Bug #4396
closedLengthy unbound outage during restart when adding static DHCP leases
0%
Description
When updating static DHCP leases the call to services_unbound_configure on the services_dhcp page causes a full rebuild of the unbound configure and a restart. This causes host resolution to fail while unbound is offline which in my environment takes 20+ seconds. DNS shouldn't be down for that long - especially when adding a static entry. Even with CARP setup both unbound services go down at near the same time.
This was corrected in my environment by changing the kill - config - start procedure of the services_unbound_configure() in services.inc to getting rid of the kill and calling unbound_control("reload") instead of sync_unbound_service().
Both adds and deletes work fine from services_dhcp and the reload now happens in less then 1 second with no perceivable loss of service.
Perhaps a modification of the unbound restart/reload functions would allow us to avoid the kill and rebuild kitchen sync call of unbound to be where it's not necessary.
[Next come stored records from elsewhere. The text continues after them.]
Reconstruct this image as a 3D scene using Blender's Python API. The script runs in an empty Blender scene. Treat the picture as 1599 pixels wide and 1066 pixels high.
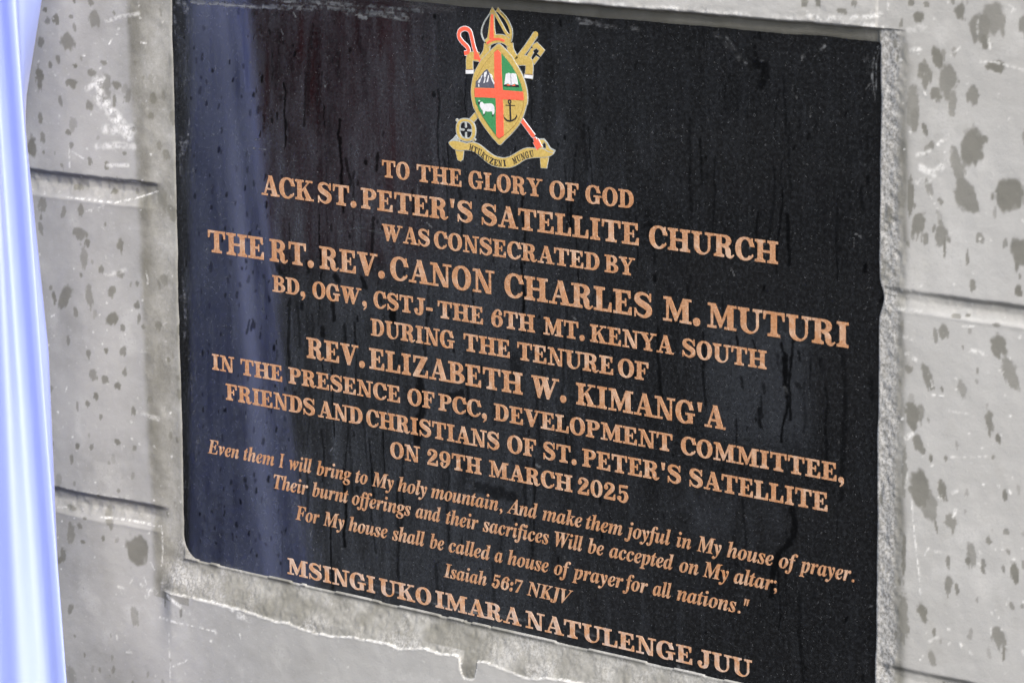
import bpy, math, random
import numpy as np
from mathutils import Matrix, Vector
from mathutils.geometry import delaunay_2d_cdt

# ------------------------------------------------------------------ measurements (wall plane, millimetres)
CAM = [2.4664,0.8079,2.2559]
CX = [0.736318,-0.676589,-0.007982]
CY = [0.118282,0.140321,-0.983016]
CZ = [-0.666217,-0.722868,-0.183349]
F = 138.857
CAPS = [[1,353.7,14.4,[['TO',245.8,277.2],['THE',284.7,334.4],['GLORY',341.6,421.2],['OF',428,458.8],['GOD',465.4,515.1]]],[2,325.8,17.4,[['ACK',104.7,167],['ST.',171.5,216.5],["PETER'S",221.4,346.2],['SATELLITE',355.6,520],['CHURCH',530,656.1]]],[3,301.8,14.1,[['WAS',244.8,298.8],['CONSECRATED',303,480],['BY',484.7,516.2]]],[4,270.8,19.4,[['THE',38,106.5],['RT.',112.9,165.7],['REV.',172.2,247.8],['CANON',253.5,369.2],['CHARLES',379.5,533.3],['M.',543.7,581.3],['MUTURI',587.6,722.6]]],[5,245.4,14.3,[['BD,',115.6,154.9],['OGW,',163,226.7],['CSTJ-',234.1,301.1],['THE',306.3,356.4],['6TH',364.8,412.2],['MT.',420.7,464.3],['KENYA',469.5,555.1],['SOUTH',563,645.7]]],[6,221.8,14.6,[['DURING',230.4,327.1],['THE',334.6,385],['TENURE',392.7,493.6],['OF',498.1,529.6]]],[7,193.9,17.9,[['REV.',155,223.5],['ELIZABETH',228.1,398.6],['W.',407.5,444.9],["KIMANG'A",454.7,606.1]]],[8,169.6,14.1,[['IN',39.8,67.9],['THE',74.8,125.5],['PRESENCE',132.9,263],['OF',271.2,301.9],['PCC,',305.9,359.6],['DEVELOPMENT',367,553.6],['COMMITTEE,',561.6,719.3]]],[9,145.5,14.5,[['FRIENDS',55.9,164],['AND',167.4,219.7],['CHRISTIANS',223.5,372.9],['OF',381,412.5],['ST.',419.8,455.3],["PETER'S",460.8,562.1],['SATELLITE',570.1,704]]],[10,122.8,13.8,[['ON',250.7,285.1],['29TH',292.4,353.3],['MARCH',360.9,450.7],['2025',455.7,508.8]]],[15,5,14.4,[['MSINGI',127.2,231.4],['UKO',235.7,295.6],['IMARA',300,395.3],['NATULENGE',399.5,573.4],['JUU',578.3,632.7]]]]
ITAL = [[11,96.1,12,[['Even',31.9,70.9],['them',76.2,113.9],['I',119.1,126.6],['will',131.8,159.3],['bring',164.5,205.7],['to',209.7,224.4],['My',229.1,254.6],['holy',258.9,292.4],['mountain,',296.4,375.5],['And',380.1,413.8],['make',418.4,460.8],['them',464.2,502.5],['joyful',504.3,551.9],['in',557.4,572.2],['My',577.5,602.3],['house',607.3,653],['of',657.8,676.4],['prayer.',677.2,729.6]]],[12,77,12,[['Their',112.6,154.2],['burnt',158.8,201.9],['offerings',205.5,273.7],['and',278.8,307.6],['their',312.8,349.2],['sacrifices',353.5,425.6],['Will',431.5,461.5],['be',466.3,483.3],['accepted',488.6,554.8],['on',560.1,579.5],['My',583.4,609.5],['altar;',614.2,656.3]]],[13,54,12,[['For',138.1,167.2],['My',171.1,196.7],['house',201.2,246.6],['shall',251.5,289.2],['be',294.4,310.8],['called',315.6,362.4],['a',366.3,375.3],['house',380.5,425],['of',430.4,448.7],['prayer',449.6,503.4],['for',502.3,528.5],['all',533.2,552.6],['nations."',557.4,630]]],[14,32.2,11.4,[['Isaiah',309.8,357.7],['56:7',362.9,397.4],['NKJV',401,450.8]]]]
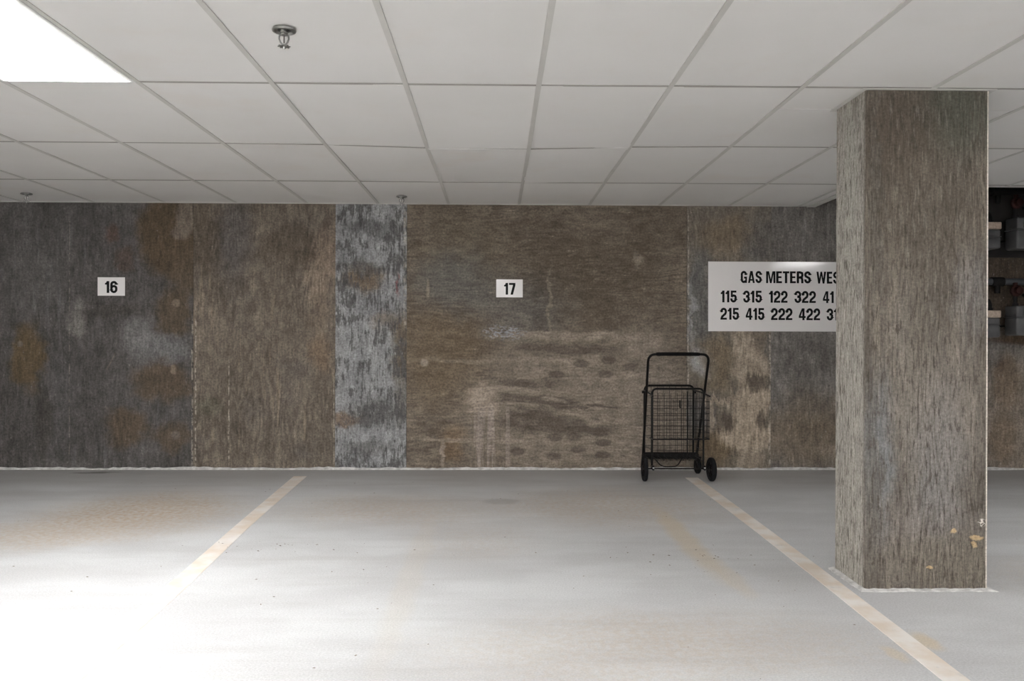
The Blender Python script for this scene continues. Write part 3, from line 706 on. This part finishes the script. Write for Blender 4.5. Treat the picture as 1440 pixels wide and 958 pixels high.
GL = {
 '1': (.36, [rct(.14, .34, 0, 1), ('p', [(.0, .70), (.14, .70), (.14, .84), (.0, .82)]), ('p', [(.0, .82), (.14, .82), (.20, 1.0), (.15, 1.0), (.09, .87)])]),
 '2': (W_, [('s', [(xl, .62), (xl, yt - ry)] + arc(xc, yt - ry, rx, ry, 180, 0) + [(xr, .62), (xr - .05, .50), (xl + .06, .27), (xl + .01, .12)]), rct(0, W_ - .01, 0, .165)]),
 '3': (W_, [('s', [(xl, .66), (xl, yt - ry)] + arc(xc, yt - ry, rx, ry, 180, 0) + [(xr, .64), (xr - .05, .56), (xc - .04, .52)]), ('s', [(xc - .04, .52), (xr - .05, .48), (xr, .40), (xr, yb + ry)] + arc(xc, yb + ry, rx, ry, 0, -180) + [(xl, .35)])]),
 '4': (W_ + .03, [rct(.31, .50, 0, 1), rct(0, .60, .19, .35), ('p', [(0, .35), (.17, .35), (.34, .86), (.34, 1.0), (.27, 1.0)])]),
 '5': (W_, [rct(.06, W_ - .03, .83, 1), rct(.05, .22, .45, 1), ('s', [(xl + .02, .46), (xl + .07, .54), (xc + .02, .585), (xr - .05, .54), (xr, .45), (xr, yb + ry)] + arc(xc, yb + ry, rx, ry, 0, -180) + [(xl, .34)])]),
 '6': (W_, [('s', [(xr, .69), (xr, yt - ry)] + arc(xc, yt - ry, rx, ry, 0, 180) + [(xl, yb + ry)] + arc(xc, yb + ry, rx, ry, 180, 360) + [(xr, .40)] + arc(xc, .41, rx, .16, 0, 180) + [(xl, .38)])]),
 '7': (W_ - .02, [rct(0, W_ - .02, .83, 1), ('p', [(.13, 0), (.34, 0), (W_ - .02, .80), (W_ - .02, .9), (W_ - .22, .9), (W_ - .24, .78)])]),
 'G': (W_ + .03, [('s', [(xr, .66), (xr, yt - ry)] + arc(xc, yt - ry, rx, ry, 0, 180) + [(xl, yb + ry)] + arc(xc, yb + ry, rx, ry, 180, 330)), rct(.30, W_, .37, .53), rct(xr - .06, W_, 0, .5)]),
 'A': (W_ + .05, [('p', [(0, 0), (.18, 0), (.37, 1), (.20, 1)]), ('p', [(.44, 0), (.62, 0), (.42, 1), (.25, 1)]), rct(.13, .5, .19, .33)]),
 'S': (W_, [('s', [(xr, .68), (xr, yt - ry)] + arc(xc, yt - ry, rx, ry, 0, 180) + [(xl, .68), (xl + .05, .58), (xr - .05, .43), (xr, .33), (xr, yb + ry)] + arc(xc, yb + ry, rx, ry, 0, -180) + [(xl, .33)])]),
 'M': (.78, [rct(0, .17, 0, 1), rct(.61, .78, 0, 1), ('p', [(.12, 1), (.25, 1), (.44, .10), (.44, 0), (.32, 0)]), ('p', [(.53, 1), (.66, 1), (.46, 0), (.34, 0), (.34, .10)])]),
 'E': (.50, [rct(0, .2, 0, 1), rct(.1, .48, .83, 1), rct(.1, .45, .43, .58), rct(.1, .49, 0, .17)]),
 'T': (.54, [rct(0, .54, .83, 1), rct(.17, .37, 0, .9)]),
 'R': (W_, [rct(0, .2, 0, 1), ('s', [(.1, yt), (.28, yt), (xr - .03, yt - .06), (xr, yt - .18), (xr, .66), (xr - .03, .55), (.28, .485), (.1, .485)]), ('s', [(.3, .485), (xr - .04, .42), (xr - .01, .3), (xr, .0)])]),
 'W': (.86, [('p', [(0, 1), (.18, 1), (.31, .0), (.15, .0)]), ('p', [(.18, .0), (.31, 0), (.48, .9), (.48, 1), (.36, 1)]), ('p', [(.38, 1), (.50, 1), (.69, 0), (.55, 0), (.38, .9)]), ('p', [(.55, 0), (.71, 0), (.86, 1), (.68, 1)])]),
}
def text_w(s_, gap, sx): return sum(GL[c][0] * sx for c in s_) + gap * (len(s_) - 1)
def put_text(bm, s_, x, z, h, y, sx=1.0, gap=.06, total=None):
    """lay the characters out from x (left edge), baseline z, cap height h; total fixes the printed width"""
    if total:
        sx = (total / h - gap * (len(s_) - 1)) / sum(GL[c][0] for c in s_)
    cur = 0.0
    for c in s_:
        wd_, prim = GL[c]
        f = lambda u, v, cur=cur: (x + (cur + u * sx) * h, y, z + v * h)
        for kind, pts in prim:
            if kind == 'p': polyg(bm, pts, f)
            else: ribbon(bm, pts, Tk * .98, f)
        cur += wd_ * sx + gap
def sign(name, label, x0, x1, z0, z1, thick, rows, tilt=0.0):
    t = thing(name, label, 'sign', ((x0 + x1) / 2, WY - .0035, z0))
    cx = (x0 + x1) / 2
    t.rotation_euler = (0, tilt, 0)
    bm = bmesh.new(); box(bm, x0 - cx, x1 - cx, -thick, 0, 0, z1 - z0, .0006)
    finish('sign_plate', bm, M_SIGN, t)
    for (s_, x, z, h, tot) in rows:
        bm = bmesh.new(); put_text(bm, s_, x - cx, z - z0, h, -thick - .0006, total=tot); finish('lettering', bm, M_INK, t)
    return t
PX = 1 / 161.85
sign('bay_number_sign', 'small white sign reading 16 on the grey concrete at left', -3.438, -3.205, 1.497, 1.656, .003, [('16', -3.375, 1.521, .102, .107)])
sign('bay_number_sign', 'small white sign reading 17 at the middle of the wall', -.008, .222, 1.496, 1.652, .003, [('17', .060, 1.519, .102, .098)])
X = lambda px: 1.840 + (px - 996) * .0062263
Z1, Z2, Z3 = 1.629, 1.459, 1.308
rows = [('GAS', X(1041.3), Z1, .104, .184), ('METERS', X(1077), Z1 - .001, .104, .394), ('WEST', X(1148), Z1 - .003, .104, .262)]
for s_, px, pw in (('115', 1013.1, 22.6), ('315', 1044.8, 26.2), ('122', 1081, 26.3), ('322', 1117, 30.2), ('41', 1157, 15.6)): rows.append((s_, X(px), Z2 - (px - 1013) * .00002, .103, pw * .0062263))
for s_, px, pw in (('215', 1012.8, 26.0), ('415', 1048.3, 26.2), ('222', 1083.9, 30.2), ('422', 1123.0, 30.2), ('31', 1162.5, 15.6)): rows.append((s_, X(px), Z3 - (px - 1013) * .00002, .103, pw * .0062263))
gs = sign('gas_meter_sign', 'large white board reading gas meters west with apartment numbers, partly behind the column', 1.838, 3.39, 1.207, 1.815, .004, rows)
gs.rotation_euler = (-.012, 0, 0); gs.location.y -= .0078      # hangs a touch proud at its lower edge

# ------------------------------------------------------------------ folding shopping cart
CO = Vector((1.462, 7.0, 0))
cart = thing('shopping_cart', 'black folding wire shopping cart parked against the wall', 'cart', tuple(CO))
def L3(*p): return tuple(Vector(p) - CO)
def part(name, mat, build, smooth=True, parent=None):
    bm = bmesh.new(); build(bm); return finish(name, bm, mat, parent or cart, smooth)
yn, yf = 6.86, 7.17
part('rear_frame', M_BLACK, lambda b: tube(b, rounded_path([L3(1.255, yn, .095), L3(1.255, yn, .736), L3(1.671, yn, .736), L3(1.671, yn, .095)], .04), .0085))
part('front_frame', M_BLACK, lambda b: tube(b, rounded_path([L3(1.246, yf, .15), L3(1.246, yf, .745), L3(1.661, yf, .745), L3(1.661, yf, .15)], .045), .009))
def hb(b): tube(b, rounded_path([L3(1.235, yf, .15), L3(1.213, 6.80, 1.016), L3(1.701, 6.80, 1.016), L3(1.689, yf, .15)], .065, 7), .0105)
hd = part('handle', M_BLACK, hb)
g2 = part('grip', M_FOAM, lambda b: tube(b, [L3(1.275, 6.80, 1.016), L3(1.29, 6.80, 1.017), L3(1.45, 6.80, 1.018), L3(1.61, 6.80, 1.017), L3(1.625, 6.80, 1.016)], [.012, .015, .0155, .015, .012], 10), parent=hd)
def rails(b, xa, xb): tube(b, [L3(xa, yf + .005, .705), L3((xa + xb) / 2, 7.0, .702), L3(xb, 6.735, .684)], .006)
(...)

Updated by Elliott Quarles almost 10 years ago
Update:
Affected version: 2.2 Release
Updated by Chris Buechler almost 10 years ago
- Category set to DNS Resolver
- Assignee set to Chris Buechler
- Priority changed from Normal to High
- Affected Version set to 2.2
Updated by Chris Buechler over 9 years ago
- Status changed from New to Confirmed
- Target version set to 2.3
The root problem is that unbound reload functions (-HUP, unbound-control reload) actually stop, then start unbound. Which is broken.. That can take some time with certain configs, though it's a fraction of a second for what the majority use. dhcpleases updates trigger a -HUP, so it triggers brief DNS resolution outages while it's doing a 'reload' (which is really a stop/start).
That's something we'll need to pursue upstream with unbound.
Updated by Chris Buechler about 9 years ago
- Status changed from Confirmed to Duplicate
- Target version deleted (
2.3) - Affected Version deleted (
2.2)
closing this in favor of #5413 which has better explanation of root cause.